George Michael wrote most of the album, produced it and played a lot of it. In Britain its sales were roughly the same as Faith - both went quadruple platinum - but in the States it only made number two on Billboard and "only" sold two million as opposed to its predecessor's seven million. He did not feel that his record company had promoted him enough - although his reluctance to appear in any of the videos for the singles can't have helped - and he and they began a long and costly fallout. A Listen Without Prejudice Vol. 2, focusing more on dance tunes, was scheduled for June 1991 release but the plug was pulled; three of the songs that he completed for the project were donated to the Red Hot + Dance compilation (including his 1992 hit single "Too Funky," whose B-side was a fourth lost album track). We do not see him again in this tale until 1996.
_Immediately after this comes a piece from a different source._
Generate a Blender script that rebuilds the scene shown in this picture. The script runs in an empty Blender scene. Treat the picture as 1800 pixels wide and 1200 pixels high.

As regards "Mother's Pride," the song, although never a single, was played extensively on American radio throughout 1991. There was a war on, because war is supposedly the answer to everything. I do not know how the Anglo-Greek Cypriot musician Georgios Kyriacos Panayiotou feels about there being an answer to anything.
The cover image is a detail of a 1940 photograph by Weegee entitled Crowd at Coney Island. The people in it celebrate furiously, as though this was the last chance that they would get to celebrate. I wonder how many of them survived the war that then came.